We arrive around noon, most of us, some have been there a while. We stand at the edges to start with, this is, have you met. Helen, the gentle organiser. She's made muffins with oats and fruit in them. Her son, the composer, plucks at the mandolin, walks in arcs.
We peel off. Follow the composer's lead. Stand and look: the well-lit reception with 2 x 2.2 windows, a long desk, the plastic hooks where spectacles were displayed once, lit squares in the walls for goodness knows what, the view onto Glover Park. When I was studying landscape architecture, we observed the park for 24 hours, all through the night, taking shifts.
The small eye-testing rooms with no natural light, white walls. Perfect. Can I paint it?
Some of the artists cluster. Talk about children. Holidays.
Measure. Squint. Take photographs. Gesture at corners, walls. Stalagmites.
I was just thinking. That one for me. Perhaps. How about this one? How would that be for you? I like this. Yes, this. This. Thinking. No not there. Here. Have you thought? I'm still.
Eating one of Helen's muffins. There's take-out coffee. Across the road it says PARKING, The French Art Shop, World Trade Centre (faded).

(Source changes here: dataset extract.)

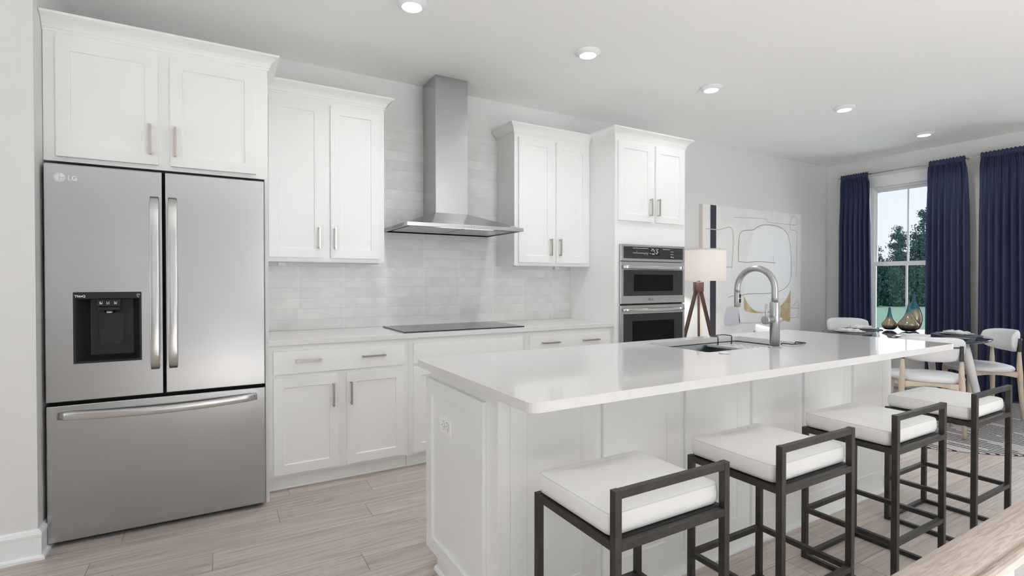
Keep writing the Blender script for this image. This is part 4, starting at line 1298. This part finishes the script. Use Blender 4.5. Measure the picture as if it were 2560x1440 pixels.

In Glover Park people come and go inside the neat squares. Mostly apart unless already in a cluster. A father with two children and ice-creams, a couple standing on a bench animated, man reading the newspaper, a pigeon. A reflection of us, inside. Coming and going. Framed in the windows. On show? I think so.
On the other side of the park is a building with an elegant dome and a place at the top to stand and look at the world. A widow's walk. I bet you can see the harbour from there.
Maybe if I put. This room, for me, for sure. Over here. Fine. A projection. At night. The park. How much? How about?
And the poems, where? The composer, Iain, and I talk by the spectacle hooks. He's not recording his music, will play it on the launch night with a guitarist and violinist. A performance. Just that. I wonder if that's enough for a poem: performed on launch night, printed out, perhaps. A few pages, displayed on the spectacle hooks.
There are, as you'd expect, a lot of mirrors here, as well as the windows. Everywhere, squares of light, muted by city dust. The windows need washing. I'll ask Eddie.
Still, a poem exhibited is a compelling idea. In large font on a large window, perhaps? The words opened up, given depth, by the place where they rest. Resolutely opaque but still, in a way, translucent - the light allowed (figuratively) through. The 'landscape' behind the words: PARKING, The French Art Shop, World Trade Centre, Glover Park, the dome, the widow's walk. I'll look into it.
Make notes. Measure with my feet. Take photos with my phone. One of the shots is in the middle of the optometrist's, somewhere between mirrors and windows. When I get home, I see myself in it. Framed and blocked by the light. Yet, possibly, vaguely translucent.